"El guardameta arruina un partido o pierde un campeonato, y entonces el público olvida súbitamente todas sus hazañas", dijo Eduardo Galeano.
Mi cabeza no dejaba de girar en torno a dos grandes exponentes del arco. Guillermo Ochoa y Jesús Corona. Tan exaltados y a la vez sobajados. Del heroísmo exacerbado pasaron al apocamiento descontrolado.
"Chuy" Corona llegó al Cruz Azul cuando la maldición del título liguero era una infante de 10 años. Sufrió como nadie los 15 años, cuando el portero rival se convirtió en leyenda (y se fue cual objeto olvidado) mientras él pagaba los pecados ajenos y se olvidó que había dado tanto.
En el otro lado ocurrió una situación similar. La memoria histórica sufre de amnesia.
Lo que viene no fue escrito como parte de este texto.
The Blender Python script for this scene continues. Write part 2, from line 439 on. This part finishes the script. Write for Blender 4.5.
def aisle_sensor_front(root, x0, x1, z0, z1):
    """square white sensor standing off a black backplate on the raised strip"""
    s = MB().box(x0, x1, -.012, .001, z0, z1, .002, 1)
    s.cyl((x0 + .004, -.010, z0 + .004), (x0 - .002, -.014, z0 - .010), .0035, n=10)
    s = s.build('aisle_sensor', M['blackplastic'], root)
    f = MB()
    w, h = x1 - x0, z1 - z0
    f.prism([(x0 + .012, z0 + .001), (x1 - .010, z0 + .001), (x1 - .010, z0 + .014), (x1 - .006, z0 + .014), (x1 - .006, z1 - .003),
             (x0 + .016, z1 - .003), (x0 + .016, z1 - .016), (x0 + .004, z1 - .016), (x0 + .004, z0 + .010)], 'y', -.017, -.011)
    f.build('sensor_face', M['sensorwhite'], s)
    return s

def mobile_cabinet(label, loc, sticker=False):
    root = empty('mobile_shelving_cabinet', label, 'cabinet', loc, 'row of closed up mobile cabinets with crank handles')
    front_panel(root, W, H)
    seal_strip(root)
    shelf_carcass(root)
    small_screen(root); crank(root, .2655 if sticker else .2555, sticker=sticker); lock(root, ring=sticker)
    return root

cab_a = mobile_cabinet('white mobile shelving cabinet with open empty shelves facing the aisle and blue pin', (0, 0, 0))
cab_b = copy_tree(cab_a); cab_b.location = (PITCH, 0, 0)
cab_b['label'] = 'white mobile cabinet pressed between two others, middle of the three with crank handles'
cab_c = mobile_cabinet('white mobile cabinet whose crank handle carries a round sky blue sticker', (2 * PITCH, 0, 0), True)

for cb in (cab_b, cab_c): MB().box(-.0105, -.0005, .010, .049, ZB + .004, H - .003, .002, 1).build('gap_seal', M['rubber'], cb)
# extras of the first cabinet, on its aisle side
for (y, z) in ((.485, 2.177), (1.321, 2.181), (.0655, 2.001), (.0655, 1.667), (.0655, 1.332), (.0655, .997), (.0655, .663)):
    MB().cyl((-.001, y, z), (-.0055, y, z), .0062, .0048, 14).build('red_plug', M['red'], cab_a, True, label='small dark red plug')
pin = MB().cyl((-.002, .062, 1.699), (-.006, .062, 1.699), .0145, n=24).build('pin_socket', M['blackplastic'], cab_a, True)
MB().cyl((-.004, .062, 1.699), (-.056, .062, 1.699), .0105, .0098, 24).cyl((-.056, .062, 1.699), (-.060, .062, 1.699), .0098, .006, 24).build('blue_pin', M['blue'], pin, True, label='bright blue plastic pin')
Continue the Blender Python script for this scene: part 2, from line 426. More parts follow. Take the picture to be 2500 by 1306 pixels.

La necedad del juicio inquisitivo hacia Guillermo Ochoa por cinco partidos sin victoria del América ha rebasado los límites de la tolerancia y la congruencia.
Esa pasión desbordante que pedía a gritos el regreso de Paco Memo para cubrir la salida de Marchesín, hoy lo enjuicia y golpea con la misma intensidad y fanatismo de un responsable único.
"El portero siempre tiene la culpa, y si no, paga lo mismo", completó Galeano. Pero el brillo de Ochoa y Corona va más allá de un dogma. Más allá de las palabras. Están llamados a ser héroes, aunque la injusta irracionalidad les demande una pena expiatoria sin sentido.